Paul was running a race for an imperishable wreath. He had no doubt as to his goal, and therefore did not run uncertainly. He went straight as an arrow to its mark, and his mark was to win souls for Christ. To gain some, to save some, was his passion (1Co_9:22). He needed to discipline himself, putting aside much that was innocent in itself, and which others could enjoy without reproach (Rom_14:13-21). The Apostle was also engaged in a boxing-match, his own body being the antagonist. He knew that spiritual power existed for his appropriation in Christ, but to have it he must be a spiritual man, and to be that necessitated the subdual of his fleshly appetites.

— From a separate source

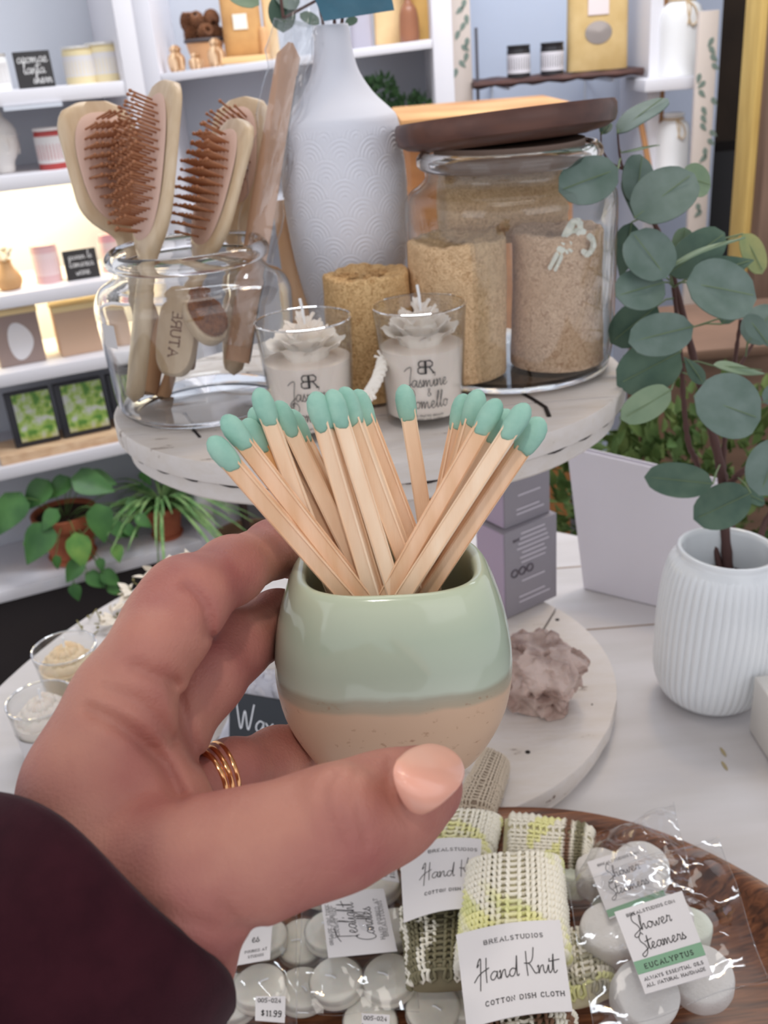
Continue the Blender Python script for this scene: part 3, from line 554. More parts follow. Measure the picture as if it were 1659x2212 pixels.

We must exercise "self-reverence, self-knowledge, self-control." It is best to hand over the whole of our nature to the Master, and ask Him to direct, control, suggest each day whatever we think, or do, or say. It is infinitely happier to be Christ-controlled than self-controlled. Happy are they who from the earliest are able to subordinate the delights of sense, however innocent, to some high quest of the spirit. The soldier has to forfeit many things which are legitimate for the civilian, because he must be able to march rapidly from place to place. He has to forego the use of many comforts, but he is compensated if his name is placed on the honours list. The husbandman has to submit to hardships of weather, and to encounter difficulties and discomforts which do not occur in the lives of others; but there is no other way if he is to procure the fruits of his toil. These deny themselves for lower considerations, but we have an infinitely higher object in view; but by so much the more should we lay aside every weight. Never forget Jesus Christ, risen from the dead, your great Exemplar and Life-giver--the source of all spiritual power.